Set problem: Output each line of the material exactly as it stands.

-- START Provided material --

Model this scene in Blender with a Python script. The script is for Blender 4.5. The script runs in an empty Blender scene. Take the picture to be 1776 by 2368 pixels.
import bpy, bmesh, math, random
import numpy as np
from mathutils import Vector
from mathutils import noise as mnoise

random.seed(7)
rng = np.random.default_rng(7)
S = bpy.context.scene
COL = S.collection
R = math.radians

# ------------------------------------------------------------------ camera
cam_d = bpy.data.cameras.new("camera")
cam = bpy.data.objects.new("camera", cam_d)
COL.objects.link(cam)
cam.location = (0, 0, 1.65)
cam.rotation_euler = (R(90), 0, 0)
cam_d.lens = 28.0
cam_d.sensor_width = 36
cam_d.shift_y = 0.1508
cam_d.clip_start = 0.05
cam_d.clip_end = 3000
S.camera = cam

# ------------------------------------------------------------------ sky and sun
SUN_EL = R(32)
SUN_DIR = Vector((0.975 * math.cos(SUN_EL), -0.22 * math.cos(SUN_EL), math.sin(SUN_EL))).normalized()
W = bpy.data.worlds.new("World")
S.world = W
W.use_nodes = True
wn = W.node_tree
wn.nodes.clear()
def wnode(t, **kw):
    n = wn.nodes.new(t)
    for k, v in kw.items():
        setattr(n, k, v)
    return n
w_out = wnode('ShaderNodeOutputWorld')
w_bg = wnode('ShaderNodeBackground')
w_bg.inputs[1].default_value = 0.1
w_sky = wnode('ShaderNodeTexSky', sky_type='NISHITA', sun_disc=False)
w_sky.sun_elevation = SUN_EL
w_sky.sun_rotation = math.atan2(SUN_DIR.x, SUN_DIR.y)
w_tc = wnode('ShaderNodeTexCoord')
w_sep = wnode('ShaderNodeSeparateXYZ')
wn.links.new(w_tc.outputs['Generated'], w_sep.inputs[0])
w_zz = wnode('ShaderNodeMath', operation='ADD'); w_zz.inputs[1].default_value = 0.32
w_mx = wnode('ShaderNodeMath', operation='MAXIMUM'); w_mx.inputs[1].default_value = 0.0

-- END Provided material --

Complete output:
Model this scene in Blender with a Python script. The script is for Blender 4.5. The script runs in an empty Blender scene. Take the picture to be 1776 by 2368 pixels.
import bpy, bmesh, math, random
import numpy as np
from mathutils import Vector
from mathutils import noise as mnoise

random.seed(7)
rng = np.random.default_rng(7)
S = bpy.context.scene
COL = S.collection
R = math.radians

# ------------------------------------------------------------------ camera
cam_d = bpy.data.cameras.new("camera")
cam = bpy.data.objects.new("camera", cam_d)
COL.objects.link(cam)
cam.location = (0, 0, 1.65)
cam.rotation_euler = (R(90), 0, 0)
cam_d.lens = 28.0
cam_d.sensor_width = 36
cam_d.shift_y = 0.1508
cam_d.clip_start = 0.05
cam_d.clip_end = 3000
S.camera = cam

# ------------------------------------------------------------------ sky and sun
SUN_EL = R(32)
SUN_DIR = Vector((0.975 * math.cos(SUN_EL), -0.22 * math.cos(SUN_EL), math.sin(SUN_EL))).normalized()
W = bpy.data.worlds.new("World")
S.world = W
W.use_nodes = True
wn = W.node_tree
wn.nodes.clear()
def wnode(t, **kw):
    n = wn.nodes.new(t)
    for k, v in kw.items():
        setattr(n, k, v)
    return n
w_out = wnode('ShaderNodeOutputWorld')
w_bg = wnode('ShaderNodeBackground')
w_bg.inputs[1].default_value = 0.1
w_sky = wnode('ShaderNodeTexSky', sky_type='NISHITA', sun_disc=False)
w_sky.sun_elevation = SUN_EL
w_sky.sun_rotation = math.atan2(SUN_DIR.x, SUN_DIR.y)
w_tc = wnode('ShaderNodeTexCoord')
w_sep = wnode('ShaderNodeSeparateXYZ')
wn.links.new(w_tc.outputs['Generated'], w_sep.inputs[0])
w_zz = wnode('ShaderNodeMath', operation='ADD'); w_zz.inputs[1].default_value = 0.32
w_mx = wnode('ShaderNodeMath', operation='MAXIMUM'); w_mx.inputs[1].default_value = 0.0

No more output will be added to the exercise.